Nothing may be dropped or altered: reproduce all the data.

-.-.-

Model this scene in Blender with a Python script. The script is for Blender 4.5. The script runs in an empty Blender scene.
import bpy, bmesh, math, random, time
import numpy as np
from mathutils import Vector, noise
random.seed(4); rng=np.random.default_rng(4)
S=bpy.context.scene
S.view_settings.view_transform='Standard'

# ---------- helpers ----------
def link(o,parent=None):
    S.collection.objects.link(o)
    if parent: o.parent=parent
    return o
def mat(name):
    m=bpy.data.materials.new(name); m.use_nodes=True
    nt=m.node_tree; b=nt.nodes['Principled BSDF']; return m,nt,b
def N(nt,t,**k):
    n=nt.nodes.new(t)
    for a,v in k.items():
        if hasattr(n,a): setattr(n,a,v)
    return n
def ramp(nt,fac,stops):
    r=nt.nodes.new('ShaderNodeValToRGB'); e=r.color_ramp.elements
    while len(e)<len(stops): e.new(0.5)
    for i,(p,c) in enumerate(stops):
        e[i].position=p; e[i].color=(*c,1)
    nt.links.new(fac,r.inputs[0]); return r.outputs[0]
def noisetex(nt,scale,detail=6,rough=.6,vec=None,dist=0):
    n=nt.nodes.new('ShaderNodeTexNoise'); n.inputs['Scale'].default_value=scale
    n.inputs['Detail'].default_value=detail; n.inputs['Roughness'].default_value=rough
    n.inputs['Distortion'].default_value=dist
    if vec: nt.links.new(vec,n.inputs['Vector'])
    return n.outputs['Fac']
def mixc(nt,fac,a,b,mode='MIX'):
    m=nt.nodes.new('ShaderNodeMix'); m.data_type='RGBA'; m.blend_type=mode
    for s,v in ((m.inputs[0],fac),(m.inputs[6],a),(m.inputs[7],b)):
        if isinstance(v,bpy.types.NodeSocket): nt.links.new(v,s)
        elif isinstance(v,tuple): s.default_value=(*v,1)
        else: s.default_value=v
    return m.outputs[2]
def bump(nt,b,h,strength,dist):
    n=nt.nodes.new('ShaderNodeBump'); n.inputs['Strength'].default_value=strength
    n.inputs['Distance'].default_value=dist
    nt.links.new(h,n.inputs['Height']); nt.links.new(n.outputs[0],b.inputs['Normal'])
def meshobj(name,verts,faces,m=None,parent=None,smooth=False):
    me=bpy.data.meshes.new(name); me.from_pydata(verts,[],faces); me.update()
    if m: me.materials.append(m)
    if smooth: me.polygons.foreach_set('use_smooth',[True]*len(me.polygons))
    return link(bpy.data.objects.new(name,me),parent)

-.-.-

_Task answer_:
Model this scene in Blender with a Python script. The script is for Blender 4.5. The script runs in an empty Blender scene.
import bpy, bmesh, math, random, time
import numpy as np
from mathutils import Vector, noise
random.seed(4); rng=np.random.default_rng(4)
S=bpy.context.scene
S.view_settings.view_transform='Standard'

# ---------- helpers ----------
def link(o,parent=None):
    S.collection.objects.link(o)
    if parent: o.parent=parent
    return o
def mat(name):
    m=bpy.data.materials.new(name); m.use_nodes=True
    nt=m.node_tree; b=nt.nodes['Principled BSDF']; return m,nt,b
def N(nt,t,**k):
    n=nt.nodes.new(t)
    for a,v in k.items():
        if hasattr(n,a): setattr(n,a,v)
    return n
def ramp(nt,fac,stops):
    r=nt.nodes.new('ShaderNodeValToRGB'); e=r.color_ramp.elements
    while len(e)<len(stops): e.new(0.5)
    for i,(p,c) in enumerate(stops):
        e[i].position=p; e[i].color=(*c,1)
    nt.links.new(fac,r.inputs[0]); return r.outputs[0]
def noisetex(nt,scale,detail=6,rough=.6,vec=None,dist=0):
    n=nt.nodes.new('ShaderNodeTexNoise'); n.inputs['Scale'].default_value=scale
    n.inputs['Detail'].default_value=detail; n.inputs['Roughness'].default_value=rough
    n.inputs['Distortion'].default_value=dist
    if vec: nt.links.new(vec,n.inputs['Vector'])
    return n.outputs['Fac']
def mixc(nt,fac,a,b,mode='MIX'):
    m=nt.nodes.new('ShaderNodeMix'); m.data_type='RGBA'; m.blend_type=mode
    for s,v in ((m.inputs[0],fac),(m.inputs[6],a),(m.inputs[7],b)):
        if isinstance(v,bpy.types.NodeSocket): nt.links.new(v,s)
        elif isinstance(v,tuple): s.default_value=(*v,1)
        else: s.default_value=v
    return m.outputs[2]
def bump(nt,b,h,strength,dist):
    n=nt.nodes.new('ShaderNodeBump'); n.inputs['Strength'].default_value=strength
    n.inputs['Distance'].default_value=dist
    nt.links.new(h,n.inputs['Height']); nt.links.new(n.outputs[0],b.inputs['Normal'])
def meshobj(name,verts,faces,m=None,parent=None,smooth=False):
    me=bpy.data.meshes.new(name); me.from_pydata(verts,[],faces); me.update()
    if m: me.materials.append(m)
    if smooth: me.polygons.foreach_set('use_smooth',[True]*len(me.polygons))
    return link(bpy.data.objects.new(name,me),parent)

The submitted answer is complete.